One of the outstanding changes was the Internet's huge growth in Asia which now boasts 436 million users, well above the figures of 321 million in Europe and 233 million in North America, the birthplace of the web, he said.
"That there are so many users in Asia suggests the content of the Internet will eventually contain far more information in languages other than English than it does today," he added. Technological changes were occurring to keep pace with the expansion, with one of the key challenges being a shortage of Internet addresses.
The Internet currently allows only 4.3 billion unique addresses - plenty back in the 1970s but not enough, said Cerf, who also chairs the board of the Internet Corporation for Assigned Names and Numbers (ICANN). He said ICANN, which manages domain names and addresses, was preparing to launch a new format accommodating 340 trillion trillion addresses.
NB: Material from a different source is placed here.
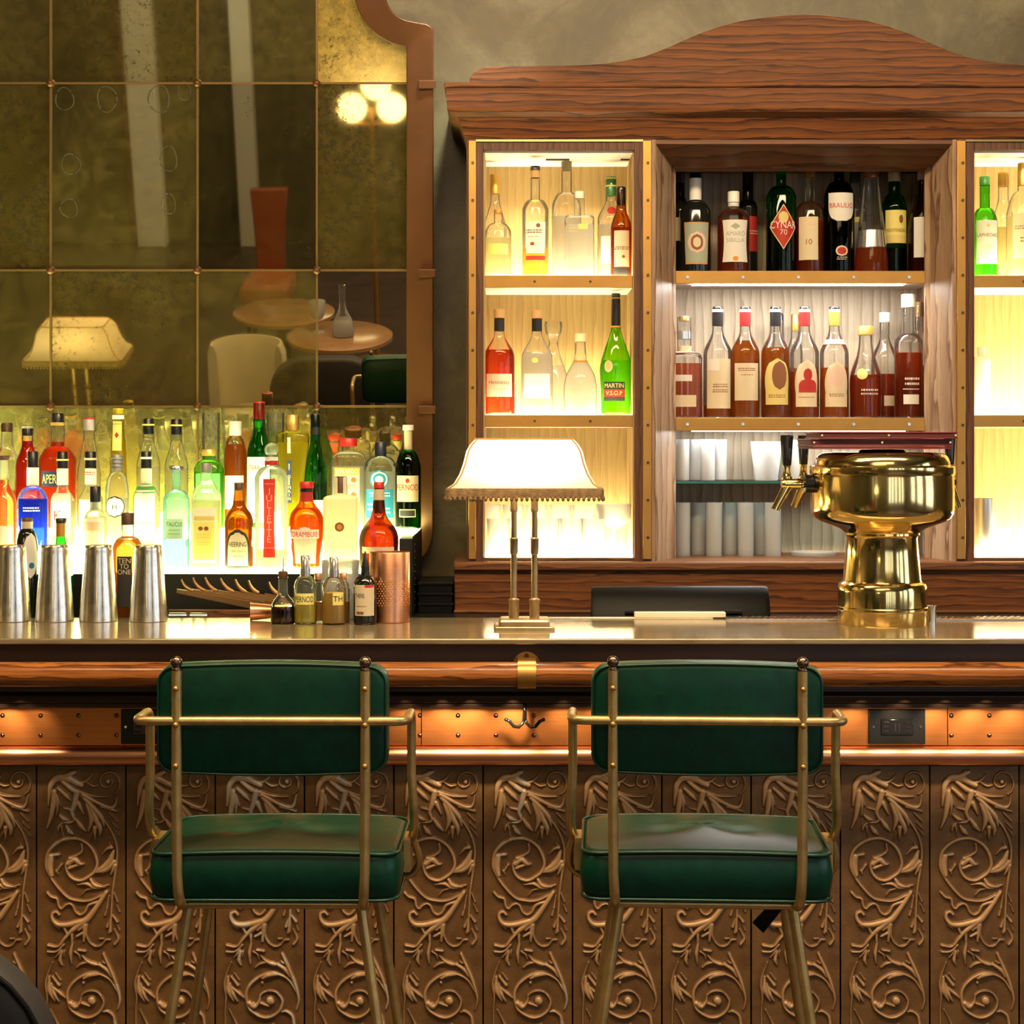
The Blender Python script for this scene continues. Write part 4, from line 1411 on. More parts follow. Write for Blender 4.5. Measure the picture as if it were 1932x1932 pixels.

Cerf said ICANN would meet later this month to discuss expanding the number of characters used for internationalised domain names (IDNs) such as .com or .net, which now only adopt Latin and Roman ones. "Sometime in the first half of 2008, I expect, there will be opportunities to register IDNs using different languages other than Latin," he said.
He said he expects "billions of Internet-enabled devices" to emerge, with items to cover nearly all home appliances such as televisions, radios, kitchen equipment, fax machines and printers, refrigerators and bathroom scales.